Los católicos de ambos lados de la frontera deben tomar la iniciativa para promover una solución católica a los problemas de la pobreza y para promover las oportunidades económicas y educativas para los más pobres de la región, en especial para los de México. De manera particular, esto es responsabilidad de los católicos de Estados Unidos, sobre todo los líderes empresariales y financieros. La elección de Felipe Calderón proporciona una oportunidad sin precedentes en la historia de México para lograr una reforma económica y social y él debe recibir el apoyo activo de los católicos de Estados Unidos, al igual que de los de México.

El Papa Benedicto señaló en Deus Caritas Est «La Iglesia es la familia de Dios en el mundo. En esta familia no debe haber nadie que sufra por falta de lo necesario.» Y más adelante «En la comunidad de los creyentes no debe haber una forma de pobreza en la que se niegue a alguien los bienes necesarios para una vida decorosa». Estas palabras deben tener un significado especial en nosotros que vivimos en el mismo continente.

Realmente, nuestro hemisferio es un microcosmos del proceso de globalización que ocurre en el mundo entero. Lo que suceda en América tendrá un profundo impacto sobre la Iglesia y el mundo, y lo que suceda entre Estados Unidos y México definirá el futuro de nuestro hemisferio. Los católicos de ambos países tienen sobradas razones para trabajar por el día en que estos vecinos cercanos sean amigos aún más cercanos. De cada uno de nosotros, en todo el continente americano, depende responder al llamado de Nuestra Señora de Guadalupe e, igual que ella, integrar a las personas de todas las razas y culturas en una sola familia espiritual.

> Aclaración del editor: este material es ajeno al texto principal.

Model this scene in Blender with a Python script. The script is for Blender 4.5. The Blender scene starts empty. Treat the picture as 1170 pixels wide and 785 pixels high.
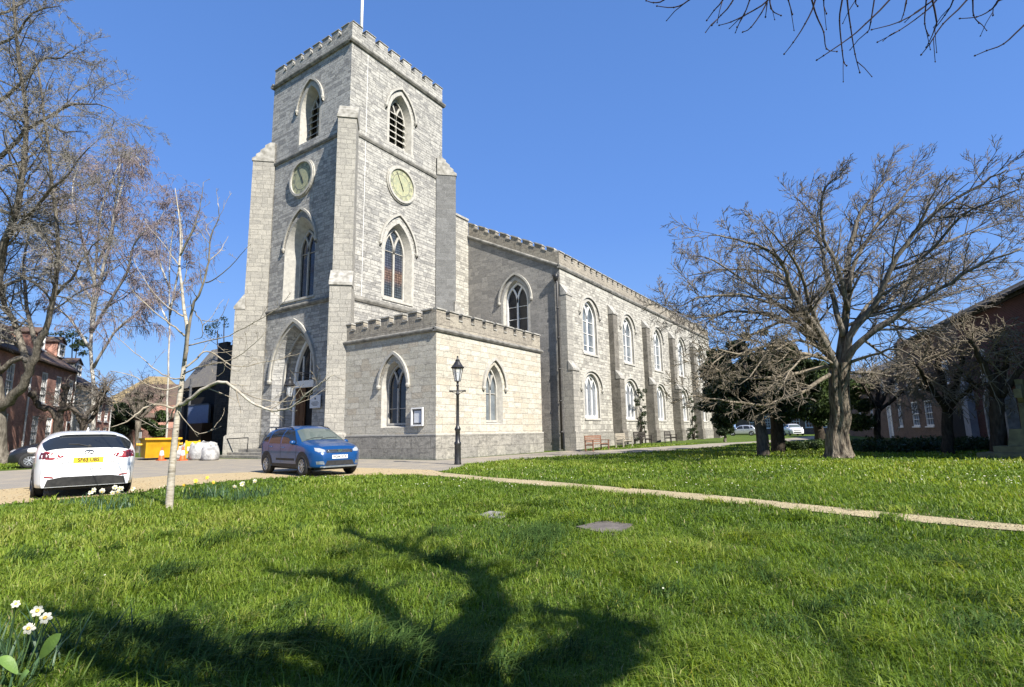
import bpy, bmesh, math, random
import numpy as np
from mathutils import Vector, Matrix, noise as mnoise
from mathutils.geometry import tessellate_polygon, delaunay_2d_cdt

scene = bpy.context.scene
# ------------------------------------------------------------------ camera, sky, sun, exposure
FPX, PITCH, ROLL, YAW, EYE = 620.737, math.radians(9.3176), math.radians(-1.023), math.radians(34.0226), 1.22
_f = np.array([math.cos(YAW)*math.cos(PITCH), math.sin(YAW)*math.cos(PITCH), math.sin(PITCH)])
_r = np.array([math.sin(YAW), -math.cos(YAW), 0.0]); _u = np.cross(_r, _f)
_r2 = math.cos(ROLL)*_r + math.sin(ROLL)*_u; _u2 = -math.sin(ROLL)*_r + math.cos(ROLL)*_u
cam_d = bpy.data.cameras.new('camera'); cam = bpy.data.objects.new('camera', cam_d)
scene.collection.objects.link(cam); scene.camera = cam
cam_d.sensor_width = 36; cam_d.lens = FPX/1170*36; cam_d.clip_start = .05; cam_d.clip_end = 3000
cam.matrix_world = Matrix(((_r2[0], _u2[0], -_f[0], 0), (_r2[1], _u2[1], -_f[1], 0), (_r2[2], _u2[2], -_f[2], EYE), (0, 0, 0, 1)))

SUN_EL, SUN_AZ = math.radians(40), math.radians(-105.0)      # direction to the sun, angle from +x
SUN = Vector((math.cos(SUN_EL)*math.cos(SUN_AZ), math.cos(SUN_EL)*math.sin(SUN_AZ), math.sin(SUN_EL)))
world = bpy.data.worlds.new('World'); scene.world = world; world.use_nodes = True
wn = world.node_tree.nodes; wl = world.node_tree.links
sky = wn.new('ShaderNodeTexSky'); sky.sky_type = 'NISHITA'; sky.sun_disc = False
sky.sun_elevation = SUN_EL; sky.sun_rotation = math.atan2(SUN.x, SUN.y)
sky.altitude = 0; sky.air_density = 1.0; sky.dust_density = .25; sky.ozone_density = 2.0
hsv = wn.new('ShaderNodeHueSaturation'); hsv.inputs['Saturation'].default_value = 1.12
wl.new(sky.outputs[0], hsv.inputs['Color'])
_tc = wn.new('ShaderNodeTexCoord'); _sx = wn.new('ShaderNodeSeparateXYZ'); wl.new(_tc.outputs['Generated'], _sx.inputs[0])
_rp = wn.new('ShaderNodeValToRGB'); wl.new(_sx.outputs[2], _rp.inputs[0])       # clear spring air: the blue holds down to the horizon
_el = _rp.color_ramp.elements; _el.new(.5)
for _i, (_p, _c) in enumerate(((0., (.27, .51, .98)), (.35, (.142, .325, .84)), (.85, (.085, .21, .57)))):
    _el[_i].position = _p; _el[_i].color = (*_c, 1)
_ml = wn.new('ShaderNodeVectorMath'); _ml.operation = 'SCALE'; wl.new(_rp.outputs[0], _ml.inputs[0]); _ml.inputs['Scale'].default_value = 5.3
_mx = wn.new('ShaderNodeMixRGB'); _mx.inputs[0].default_value = .86; wl.new(hsv.outputs[0], _mx.inputs[1]); wl.new(_ml.outputs[0], _mx.inputs[2])
wl.new(_mx.outputs[0], wn['Background'].inputs[0])
wn['Background'].inputs[1].default_value = .095
sd = bpy.data.lights.new('sun', 'SUN'); sd.energy = 5; sd.angle = math.radians(.5); sd.color = (1, .95, .87)
sun = bpy.data.objects.new('sun', sd); scene.collection.objects.link(sun)
sun.rotation_euler = SUN.to_track_quat('Z', 'Y').to_euler(); sun.location = (0, -20, 40)
scene.view_settings.view_transform = 'Standard'; scene.view_settings.look = 'None'
scene.view_settings.gamma = 1; scene.view_settings.use_curve_mapping = False
scene.view_settings.exposure = 1.08
scene.render.engine = 'CYCLES'
scene.cycles.max_bounces = 6; scene.cycles.transparent_max_bounces = 8
scene.cycles.use_denoising = True

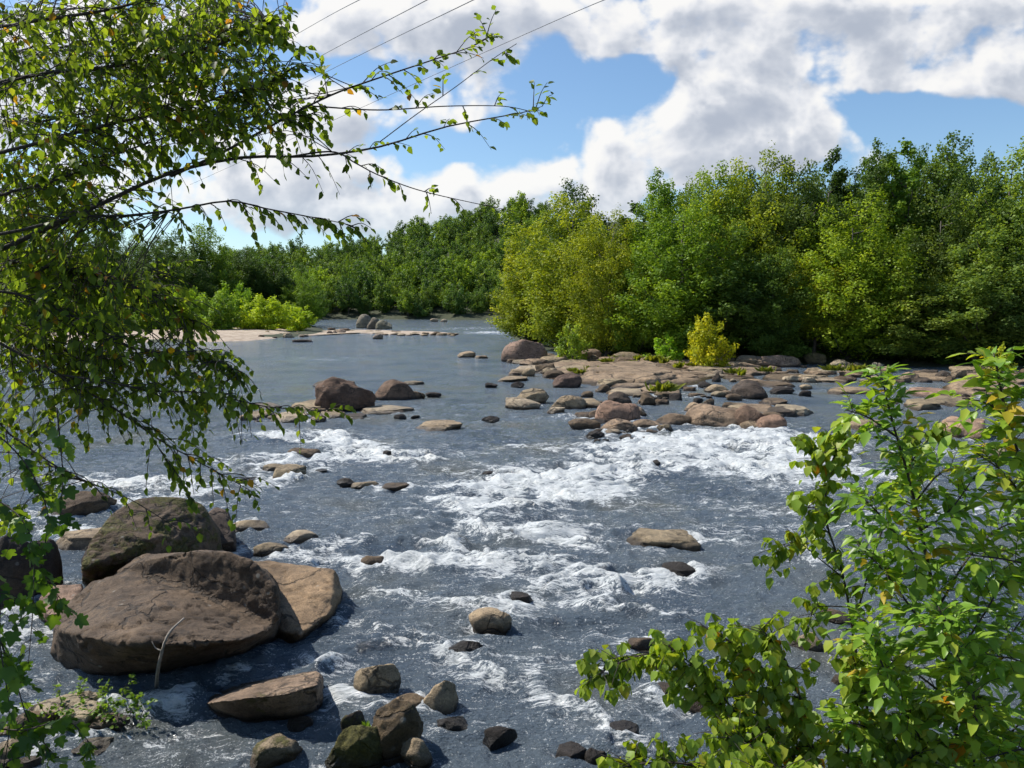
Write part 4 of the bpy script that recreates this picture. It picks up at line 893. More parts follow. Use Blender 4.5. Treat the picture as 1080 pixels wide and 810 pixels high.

En la mayoría de los países de nuestro hemisferio, entre el 70 y el 90 por ciento de la población es católica. En los Estados Unidos, los católicos representan una de cada cuatro personas. Ya no somos forasteros en este país. Si nosotros, como católicos, vemos a los inmigrantes como hermanos en la fe, como lo hemos hecho antes, en verdad tenemos la oportunidad de definir no sólo el futuro de nuestra propia Iglesia y nuestro propio país, sino el del continente y el de nuestro hemisferio. El futuro de América, nuestro hemisferio, y por ende el de nuestra Iglesia, está en nuestras manos.